Judge Holds Voter ID Law Unconstitutional

For the second time in as many weeks, a judge has stopped the implementation of the voter ID bill that was signed into law last summer.
On Monday, Dane County Circuit Court Judge Richard Niess declared Act 23, the controversial voter ID law, violated the state constitution. The bill is likely to remain blocked in Dane County during upcoming elections.
“Its photo ID requirements impermissibly eliminate the right of suffrage altogether for certain constitutionally qualified electors,” Niess wrote in his legal opinion. “The right to vote belongs to all Wisconsin citizens who are qualified electors, not just the majority for whom Act 23 poses little obstacle at the polls.”
“As a matter of law under the Wisconsin Constitution, sacrificing a qualified elector’s right to vote is not a reasonable exercise of the government’s prerogative to regulate elections,” Niess noted.
The League of Women Voters, the plaintiffs in the Dane Co. lawsuit against Act 23, issued a statement saying they were delighted with the court’s ruling.
“We are proud to have launched a legal challenge to Wisconsin’s voter ID law, which erected barriers to citizen participation in government,” the statement said.
“Voting is not like cashing a check or getting on an airplane. Those activities are not protected by the constitution,” said Melanie Ramey, state president of the League of Women Voters. “Voting is one way in which all citizens are equal, and that is worth fighting for.”
Attorney General J.B. Van Hollen says he plans on appealing Monday’s decision. “Wisconsin’s voter ID law is consistent with the constitution, and I will appeal this decision,” he said in a statement.
“Proponents of voter ID still can’t point to one case of voter impersonation in our state, and that is the only kind of illegal voting an ID law could prevent.

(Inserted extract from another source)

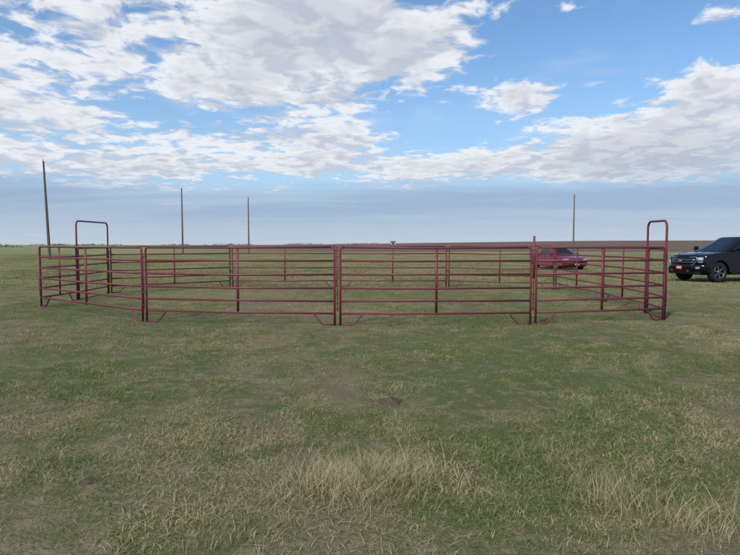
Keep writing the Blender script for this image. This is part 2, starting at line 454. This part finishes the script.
def wheel(cx,cy,R,side,par,rimmat,w=.26,nsp=6,i=0):
    lathe('tyre_%d'%i,[(R*.60,-w/2),(R*.90,-w/2),(R*.97,-w/2+.03),(R,-w/2+.07),(R,w/2-.07),(R*.97,w/2-.03),(R*.90,w/2),(R*.66,w/2-.01),(R*.64,w/2-.03)],cx,cy,R,tyre,par,40,side)
    lathe('rim_%d'%i,[(R*.66,w/2-.015),(R*.62,w/2-.02),(R*.60,w/2-.09),(R*.52,-w/2+.03),(.0,-w/2+.03)],cx,cy,R,blackp,par,36,side)
    v=[];f=[]
    for k in range(nsp):
        a=2*math.pi*k/nsp+.3
        ca,sa=math.cos(a),math.sin(a)
        bx,bf=boxv(.03,R*.63,-.032,.032,w/2-.075,w/2-.03); o=len(v)
        for (p,q,r) in bx:
            wq=q*(1.35 if p>.1 else .8)
            v.append((cx+p*ca-wq*sa,cy+side*r,R+p*sa+wq*ca))
        f+=[tuple(o+t for t in ff) for ff in bf]
    mesh_obj('spokes_%d'%i,v,f,rimmat,par)
    lathe('hub_%d'%i,[(R*.66,w/2-.018),(R*.66,w/2-.005),(R*.61,w/2-.005),(R*.61,w/2-.03)],cx,cy,R,rimmat,par,36,side)
    lathe('cap_%d'%i,[(.075,w/2-.07),(.07,w/2-.02),(.0,w/2-.015)],cx,cy,R,rimmat,par,20,side)

def arc(cx,cz,r,a0,a1,n=12):
    return [(cx+r*math.cos(math.radians(a0+(a1-a0)*i/n)),cz+r*math.sin(math.radians(a0+(a1-a0)*i/n))) for i in range(n+1)]
def recalc(o):
    import bmesh
    bm=bmesh.new(); bm.from_mesh(o.data); bmesh.ops.recalc_face_normals(bm,faces=bm.faces); bm.to_mesh(o.data); bm.free()
def body(name,prof,W,mat,par,front,rear,fb=.16,rb=.08,tum=.06,ztum=.8,bv=.035,crown=0.):
    fr=[-1,-.93,-.6,0,.6,.93,1]; v=[];f=[];m=len(prof)
    for q in fr:
        for (x,z) in prof:
            yw=W*q
            yw*=1-tum*max(0,z-ztum)/.5 - .02*max(0,.6-z)
            xx=x
            kf=max(0,(x-(front-1.0))/1.0); kr=max(0,((rear+.7)-x)/.7)
            xx-=fb*abs(q)**3*kf; xx+=rb*abs(q)**3*kr
            yw*=1-.05*kf*kf-.03*kr
            v.append((xx,yw,z-(crown*abs(q)**4 if z>1.1 else 0)))
    for s in range(len(fr)-1):
        for i in range(m):
            k=(i+1)%m; f.append((s*m+i,s*m+k,(s+1)*m+k,(s+1)*m+i))
    f.append(tuple(range(m-1,-1,-1))); f.append(tuple((len(fr)-1)*m+i for i in range(m)))
    o=mesh_obj(name,v,f,mat,par); recalc(o)
    bevel(o,bv,3,28); return o
def lerp(a,b,t): return tuple(a[i]+(b[i]-a[i])*t for i in range(3))
def greenhouse(par,mat,base,top,zb,zt,wb,wt,pillars):
    bf,br=base; tf,tr=top
    v=[];f=[]
    rings=[(bf,br,wb,zb,.10),(tf+.06,tr-.05,wt,zt-.07,.14),(tf-.06,tr+.07,wt-.07,zt-.015,.12),(tf-.35,tr+.3,wt-.3,zt,.1)]
    def ringpts(xf,xr,w,z,b_):
        return [(xf,-w*.55,z),(xf-b_,-w*.93,z),(xf-b_*1.9,-w,z),(xr+b_,-w,z),(xr,-w*.9,z),(xr,w*.9,z),(xr+b_,w,z),(xf-b_*1.9,w,z),(xf-b_,w*.93,z),(xf,w*.55,z)]
    m=10
    for r_ in rings: v+=ringpts(*r_)
    for s in range(len(rings)-1):
        for i in range(m):
            k=(i+1)%m; f.append((s*m+i,s*m+k,(s+1)*m+k,(s+1)*m+i))
    f.append(tuple((len(rings)-1)*m+i for i in range(m)))
    o=mesh_obj('cab',v,f,mat,par); recalc(o)
    bevel(o,.02,2,15)
    R0=ringpts(*rings[0]); R1=ringpts(*rings[1])
    cen=Vector(((bf+br)/2,0,(zb+zt)/2))
    def quad(name,a,b_,c,d,off=.008):
        a,b_,c,d=map(Vector,(a,b_,c,d)); nn=(b_-a).cross(d-a).normalized()
        if nn.dot((a+c)/2-cen)<0: nn=-nn
        nn*=off
        vs=[a+nn,b_+nn,c+nn,d+nn,a-nn*.5,b_-nn*.5,c-nn*.5,d-nn*.5]
        o=mesh_obj(name,vs,[(0,1,2,3),(7,6,5,4),(0,4,5,1),(1,5,6,2),(2,6,7,3),(3,7,4,0)],glass,par); recalc(o)
    for (i,k,nm) in ((9,0,'windshield'),(0,1,'windshield_corner_r'),(8,9,'windshield_corner_l')):
        a,b_=R0[i],R0[k]; c,d=R1[k],R1[i]
        t0,t1=(.0,1.) if nm=='windshield' else ((0,.75) if nm.endswith('r') else (.25,1))
        a2,b2=lerp(a,b_,t0),lerp(a,b_,t1); d2,c2=lerp(d,c,t0),lerp(d,c,t1)
        quad(nm,lerp(a2,d2,.05),lerp(b2,c2,.05),lerp(b2,c2,.93),lerp(a2,d2,.93))
    for sgn,(i,k) in ((-1,(2,3)),(1,(7,6))):
        a,b_=R0[i],R0[k]; c,d=R1[k],R1[i]
        for q,(t0,t1,u0,u1) in enumerate(pillars):
            pa=lerp(lerp(a,b_,t0),lerp(d,c,t0),.06); pb=lerp(lerp(a,b_,t1),lerp(d,c,t1),.06)
            pc=lerp(lerp(a,b_,u1),lerp(d,c,u1),.90); pd=lerp(lerp(a,b_,u0),lerp(d,c,u0),.90)
            quad('side_window_%d'%q,pa,pb,pc,pd)
    a,b_=R0[5],R0[4]; d,c=R1[5],R1[4]
    quad('rear_window',lerp(lerp(a,b_,.06),lerp(d,c,.06),.15),lerp(lerp(a,b_,.94),lerp(d,c,.94),.15),lerp(lerp(a,b_,.94),lerp(d,c,.94),.88),lerp(lerp(a,b_,.06),lerp(d,c,.06),.88))

def pickup(loc,heading):
    par=link(bpy.data.objects.new('pickup_truck',None))
    paint=simple('black_car_paint',(.004,.0045,.006),.12,0.,.28,.15,var=.05)
    W=1.0; R=.42; fx,rx=1.90,-1.82
    prof=[(2.80,.42),(2.87,.52),(2.90,.80),(2.88,1.02),(2.82,1.12),(2.62,1.18),(2.2,1.235),(1.45,1.29),(-1.32,1.30),(-2.86,1.34),(-2.92,1.29),(-2.93,.62),(-2.88,.50)]
    prof+= [(rx-.49,.48)]+arc(rx,.42,.49,172,8)+[(rx+.49,.44),(fx-.49,.42)]+arc(fx,.42,.49,172,8)+[(fx+.49,.42)]
    body('body',prof,W,paint,par,2.90,-2.93,.34,.05,.07,.95,.045,.035)
    greenhouse(par,paint,(1.58,-1.34),(.42,-1.14),1.25,1.90,.90,.71,[(.0,.46,.20,.46),(.51,.92,.51,.88)])
    for sg in (-1,1):
        T=Tubes(); T.tube([(1.5,sg*.52,1.275),(2.2,sg*.47,1.222),(2.60,sg*.44,1.168)],.035,8,.018); mesh_obj('hood_ridge',T.v,T.f,paint,par,smooth=True)
    def front_x(y,z): return 2.90-.34*abs(y/W)**3-.02
    outl=[(-.70,1.04),(-.74,.95),(-.62,.74),(-.5,.70),(.5,.70),(.62,.74),(.74,.95),(.70,1.04)]
    v=[]
    for dxx in (-.06,.035):
        for (y,z) in outl: v.append((front_x(y,z)+dxx,y,z))
    n=8
    f=[tuple(range(n,2*n))]+[(i,(i+1)%n,n+(i+1)%n,n+i) for i in range(n)]
    o=mesh_obj('grille',v,f,blackp,par); recalc(o)
    T=Tubes(); T.tube([(front_x(y,z)+.04,y,z) for y,z in outl+outl[:1]],.018,8); mesh_obj('grille_surround',T.v,T.f,chrome,par,smooth=True)
    for i,z in enumerate((.93,.83)):
        T=Tubes(); T.tube([(front_x(y,z)+.045,y,z) for y in (-.70+(.93-z)*.6,-.5,-.3,0,.3,.5,.70-(.93-z)*.6)],.022,8,.014); mesh_obj('grille_bar_%d'%i,T.v,T.f,chrome,par,smooth=True)
    lathe('grille_badge',[(.0,.0),(.09,.0),(.085,.02),(0,.025)],0,0,0,chrome,par,24).matrix_local=Matrix.Translation((2.93,0,.88))@Matrix.Rotation(math.radians(-90),4,'Z')@Matrix.Scale(.5,4,(0,0,1))
    amber=simple('amber_lens',(.4,.12,.03),.2); hook=simple('red_tow_hook',(.45,.03,.03),.4); redl=simple('red_lens',(.4,.02,.02),.2)
    for sg in (-1,1):
        def slab(nm,ys,z0,z1,off,mat):
            v=[];f=[]
            for y in ys:
                xf=2.90-.34*abs(y)**3
                if abs(y)>.9: xf-= (abs(y)-.9)*3.2
                for (dx_,z) in ((-.08,z0),(off,z0),(off-.02,z1),(-.08,z1)): v.append((xf+dx_,sg*y*.955,z))
            m=len(ys)
            for i in range(m-1):
                for k in range(4): f.append((i*4+k,i*4+(k+1)%4,(i+1)*4+(k+1)%4,(i+1)*4+k))
            f+=[(0,1,2,3),(4*m-1,4*m-2,4*m-3,4*m-4)]
            o=mesh_obj(nm,v,f,mat,par); recalc(o); bevel(o,.008,2); return o
        slab('headlight_housing',[.74,.80,.86,.92,.97,1.02],.80,1.07,.018,blackp)
        slab('headlight',[.77,.83,.89,.93],.91,1.035,.03,lampm)
        slab('daytime_lamp',[.77,.83,.89,.95],.83,.86,.03,lampm)
        slab('marker_lamp',[.96,.985,1.0],.86,1.0,.025,amber)
        box('fog_lamp',2.72,2.86,sg*.78-.07,sg*.78+.07,.56,.64,lampm,par,.01)
        box('tow_hook',2.88,2.98,sg*.42-.025,sg*.42+.025,.44,.50,hook,par,.01)
    v=[];f=[];ys=[-.99,-.95,-.8,-.5,0,.5,.8,.95,.99]; xo=[2.45,2.68,2.83,2.95,2.98,2.95,2.83,2.68,2.45]
    for yv,xv in zip(ys,xo):
        for (dx_,z) in ((-.12,.49),(-.02,.49),(0,.55),(0,.66),(-.03,.71),(-.12,.71)): v.append((xv+dx_,yv,z))
    for i in range(8):
        for k in range(6): f.append((i*6+k,i*6+(k+1)%6,(i+1)*6+(k+1)%6,(i+1)*6+k))
    f+= [(0,1,2,3,4,5),(53,52,51,50,49,48)]
    o=mesh_obj('front_bumper',v,f,paint,par); recalc(o); bevel(o,.01,2)
    box('air_dam',2.56,2.80,-.80,.80,.32,.50,blackp,par,.03)
    box('license_plate',2.983,2.993,-.155,.155,.53,.68,simple('red_plate',(.5,.05,.05),.4),par,.003)
    box('license_plate_text',2.994,2.997,-.11,.11,.585,.63,simple('plate_white',(.7,.7,.7),.4),par,0)
    i=0
    rimm=simple('alloy_rim',(.16,.16,.165),.35,.8)
    for xx in (fx,rx):
        for sg in (-1,1): wheel(xx,sg*.84,R,sg,par,rimm,.27,6,i); i+=1
    for sg in (-1,1):
        for xx in (fx,rx):
            T=Tubes(); T.tube([(a,sg*.975,z) for a,z in arc(xx,.42,.505,175,5,18)],.022,8,.025); mesh_obj('wheel_flare',T.v,T.f,paint,par,smooth=True)
        box('running_board',-1.2,1.3,min(sg*.9,sg*1.04),max(sg*.9,sg*1.04),.36,.41,blackp,par,.02)
        for pts in ([(1.28,.46),(1.30,.8),(1.20,1.25)],[(.14,.46),(.14,1.25)],[(-1.0,.75),(-.96,1.26)],[(-1.40,.50),(-1.40,1.27)]):
            T=Tubes(); T.tube([(x,sg*(1.0-(.07*max(0,z-.95)/.5)-.02*max(0,.6-z)+.0005),z) for x,z in pts],.006,6); mesh_obj('door_gap',T.v,T.f,blackp,par)
        for x0 in (.22,-.90): box('door_handle',x0,x0+.2,min(sg*.975,sg*1.01),max(sg*.975,sg*1.01),1.08,1.115,paint,par,.012)
        box('mirror',1.0,1.14,min(sg*1.0,sg*1.20),max(sg*1.0,sg*1.20),1.30,1.50,paint,par,.05)
        box('mirror_arm',1.04,1.12,min(sg*.86,sg*1.02),max(sg*.86,sg*1.02),1.31,1.36,blackp,par,.01)
        box('tail_lamp',-2.95,-2.80,min(sg*.84,sg*.955),max(sg*.84,sg*.955),.95,1.27,redl,par,.02)
    box('underbody',-2.5,2.5,-.7,.7,.30,.52,blackp,par,.02)
    par.location=(loc[0],loc[1],float(gz(*loc))-.01); par.rotation_euler=(0,0,math.radians(heading)); return par
hd=math.radians(194); wl=Vector((1.86*math.cos(hd)-.97*math.sin(hd),1.86*math.sin(hd)+.97*math.cos(hd)))
pickup((14.38-wl.x,22.8-wl.y),194)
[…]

The real fraud is the way they have convinced people that voter ID could actually solve real problems,” Ramey said.
In a statement released last week opposing the NAACP’s lawsuit against the law, State Senate President Scott Fitzgerald said, “Photo ID is a reasonable requirement to make sure that your vote isn’t cancelled out by someone else’s fraud.”
Fitzgerald says that Act 23 is important because it is a safeguard for the electoral process, pointing to the number of signatures thrown out during the recall process.
“With as many questionable signatures, multiple signers and convicted felons as we’ve already seen in the recall process, it makes more sense now than ever to make sure our elections are clean going forward,” Fitzgerald said.
As of Monday, the Government Accountability Board has disqualified about 25,000 out of the million signatures submitted to recall Governor Scott Walker.
Judge Niess rejected this argument in his ruling Monday, admonishing what he sees as legislative overreach.
“The people’s fundamental right of suffrage preceded and gave birth to our constitution, not the other way around. Until the people’s vote approved the Constitution, the legislature had no authority to regulate anything, let alone elections,” Niess said.
Niess concluded that “A government that undermines the very foundation of its existence – the people’s inherent, pre-constitutional right to vote – imperils its legitimacy as a government by the people, for the people, and especially of the people. It sows the seeds for its own demise as a democratic institution.”
The decision Monday follows a temporary injunction issued by Dane County Circuit Court Judge David Flanagan in the NAACP’s lawsuit against the Act 23, pending trial. In that lawsuit, Flanagan held that the NAACP has a high probability of succeeding in its lawsuit, which is scheduled after the April presidential primary.
In deciding to prohibit the Act 23 from being enforced before a full trial can be held, Flanagan said, “Act 23 will likely exclude from the election process a significant portion of Wisconsin voters who are qualified under our constitution to participate in this process,” which would result in “a clearly improper impairment of a most vital element of our society [to] occur.” 
Van Hollen has requested that Flanagan stay his injunction, pending an appeal of his decision.